Why Cybersecurity in Education Can’t Wait for NIS2
Schools and universities across Europe are dealing with a wave of cyberattacks that classrooms and campuses were never built to withstand. In early 2025, hackers used stolen credentials and a VPN without two-factor authentication to roam Eindhoven University of Technology’s networks undetected for five days. Classes were cancelled for an entire week. The incident is part of a broader pattern: education has become a high-value target, and the regulatory response is finally catching up. The question is no longer whether your institution will be tested, but whether it will be ready when it happens.
Education Has Become a Top Target for Cybercriminals
Educational institutions hold an unusual combination of assets. Tens of thousands of personal records, valuable research data, financial systems, and access credentials that move freely between students, staff, and outside partners. That density of sensitive information, paired with a traditionally open IT culture, is exactly what attackers want.
Across the EU, ransomware groups have targeted universities, vocational schools, and even primary schools. Dutch institutions are no exception. Maastricht University paid roughly 197,000 in ransom after a 2019 attack, and TU/e was the most recent high-profile case. Smaller schools rarely make the news but face the same threats with a fraction of the security budget.
The damage is rarely contained to IT. Cancelled classes, exposed student data, halted research, and the slow process of rebuilding trust with parents, students, and partners. By the time systems are restored, the financial and reputational cost has already been paid.
NIS2 Draws a Line, But Not Around Every Institution
The European NIS2 directive obliges large parts of the public and private sector to demonstrably improve their cybersecurity. Higher education is included via the research sector, so most universities and many universities of applied sciences fall under it. Primary, secondary, and vocational schools usually do not, although national governments can still designate them as critical entities.
If you want to know exactly where your institution stands, Guardey published a detailed NIS2 education guide that breaks down the thresholds, obligations, and grey areas. It explains how mixed organisations and supply chain ties can quietly pull non-listed schools into scope as well.
But here is the thing about NIS2: even if your institution is not formally in scope, the threats it responds to apply to you all the same. Falling outside the directive does not mean falling outside the attackers’ targeting lists.
Why Security Awareness Is the Hardest Part
Most successful attacks on education do not break encryption. They walk through the front door using a phishing email, a reused password, or a missing two-factor prompt. The TU/e incident started with stolen credentials. The Maastricht ransomware began with a phishing message that an employee clicked.
Technical controls help, but they only work when the people behind them know what they are doing. A VPN protects connections; it does not stop someone from handing over their login over the phone. Multi-factor authentication blocks credential theft; it does not help if staff approve push notifications without checking what they are approving.

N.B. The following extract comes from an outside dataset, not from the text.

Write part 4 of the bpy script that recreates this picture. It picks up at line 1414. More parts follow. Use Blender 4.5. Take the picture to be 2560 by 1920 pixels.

That is why security awareness training belongs at the centre of every education cybersecurity programme, not in an annual compliance slide deck. Recognising phishing, handling data safely, and knowing what to do when something looks wrong are skills that have to be practised. NIS2 explicitly requires this for institutions in scope. Every other school should do it anyway.
Building Digital Resilience in Schools and Universities
A solid baseline for any educational institution looks broadly the same. Multi-factor authentication on every account that touches student or staff data. Encrypted connections for staff and researchers working remotely or from public networks, where a VPN such as GOOSE VPN can secure traffic against interception. Documented incident response so a ransomware alert at 3am does not paralyse the IT team.
Supplier security is the often-overlooked piece. Schools rely heavily on student information systems, learning platforms, and cloud storage providers. When one of those vendors is breached, your institution inherits the consequences. Reviewing contracts and security commitments from suppliers is part of a serious cybersecurity programme, regardless of whether NIS2 requires it.
None of this is exotic. Most of it is what well-run organisations in other sectors have been doing for years. The difference is that education is now expected to operate at the same security maturity, often with the added complexity of open academic environments and tight budgets.
Whether your institution falls under NIS2 or not, the direction of travel is the same. Attackers see schools and universities as soft targets with high-value data. Regulators are tightening the rules around how that data is protected, and insurers will follow. The institutions that invest now in awareness, controls, and culture will not just be compliant when their turn comes. They will be the ones that are not in the news.